By PAULA OLIVER
Aquaculture could be earning a billion dollars a year by 2020 if it is given an environment in which it can flourish, industry representatives told an annual fishing conference at the weekend.
Encompassing mussel, oyster, abalone and salmon farming, the growing industry is the subject of Vision 2020, a discussion paper put together by the Aquaculture Council.
Council chairman John Hannah said the industry wanted Vision 2020 to help people to understand the potential aquaculture offered, provoke debate and increase participation in water-based farming.
In doing so, the discussion document also gave a strong message to Fisheries Minister Pete Hodgson, who attended the Invercargill conference, that legislative barriers were getting in the way of the long-term goal.
Aquaculture is now worth $280 million a year to the country in earnings, but the industry predicts that will triple by 2020.

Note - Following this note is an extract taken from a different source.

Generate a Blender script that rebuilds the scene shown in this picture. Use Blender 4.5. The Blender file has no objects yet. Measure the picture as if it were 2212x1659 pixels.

Mussels make up most of the earnings, totalling $200 million, 85 per cent of which is exported.
But king salmon and oyster cultivation are also playing increasingly big parts.
Under the Vision 2020 plan, other species such as rock lobster, freshwater crayfish and seahorses would be developed.
And it says aquaculture could help ease a possible shortage of jobs when wild fisheries are reduced in size.
This would be likely to happen in coastal areas where employment options were not wide.
But to achieve the ambitious plan, the industry says that confusing legislation and a weakness in property rights must be addressed.
Because water-based farming is a relatively new industry, it does not have an all-embracing legislative framework.
Instead, it has 14 overlapping laws governing coastal marine area and aquaculture.
The situation was not lost on Mr Hodgson, who told the conference that aquaculture reform was proving to be hard.
"They've identified the barriers to their rapid growth path," he said.
"I should acknowledge that until we've sorted aquaculture law reform, I'm one of those barriers.
"The vision document is impressive."
Mr Hodgson said movement on aquaculture reform had gone ahead in fits and starts.
But a way forward had almost been hit on, and a plan would go to stakeholders shortly for assessment.
He said a sustainable approach would be adopted in all parts of aquatic law.
"It's my view that as the world's tariff structures are slowly negotiated away, the new trade barriers will be environmental in nature.
"If our products can clear these non-tariff trade barriers and the products of other nations cannot, then environmental standards will earn this industry serious money."
The peaks and troughs of aquaculture legislation have recently been exposed in a long-running court case relating to the Tasman District Council's provision within its resource management plan for water-based farming.
It resulted in an Environment Court interim decision last week that allowed for expansion of farming, but limited its scale and its future locations.
Arguments for and against the industry's development often provoke heated debate.
The Aquaculture Council says it could achieve earnings of $1 billion by using 17,000ha of aquaculture farms in a variety of locations.
That equates to 10 per cent of the Marlborough Sounds, 9 per cent of Molesworth Station, or a third of Lake Taupo.